Mas, no programa da Globo acontece o contrário, são os telespectadores (que são muitos) que exercem vigilância sobre os participantes. Estes, por sua vez, são também vigiados pelos institutos que medem a audiência e conferem o que é postado nas redes sociais. Pensando bem, talvez não haja mesmo muita diferença entre o programa e o que Orwell apresenta, tirando o fato, nada secundário, de que o que é crítico no autor inglês é motivo de júbilo para nós. Há um gozo perverso em vigiar e ser vigiado.

Dito isso, considero que o que vem ocorrendo no Big Brother Brasil, pelo menos até onde posso acompanhar pela imprensa, é mesmo importante, já que todos podemos assistir à produção socialmente mediada do sofrimento e da dor, e isso deve causar repulsa em gente civilizada. Absolutamente nada justifica os abusos contra Lucas Penteado. 

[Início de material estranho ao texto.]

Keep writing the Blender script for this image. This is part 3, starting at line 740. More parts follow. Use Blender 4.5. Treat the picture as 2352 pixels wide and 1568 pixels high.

Somado a isso, é bom que não se esqueça que o próprio programa é, em natureza e concepção, destrutivo: um espaço em que se coloca pessoas para humilhá-las ao serem mostradas, no pior dos casos (ou seria no melhor?), em seus limites emocionais. Que seja esse aquário da irracionalidade o gerador de questões para debate, é a mostra do buraco em que estamos. 

A sordidez de fulana ou de beltrano, ademais, aumenta a audiência e mobiliza a fúria nas redes sociais. Vale a pena, então, perguntar por que esse horror tanto nos seduz. Oxalá nos envergonhemos das respostas.

Ilha de Santa Catarina, fevereiro de 2021.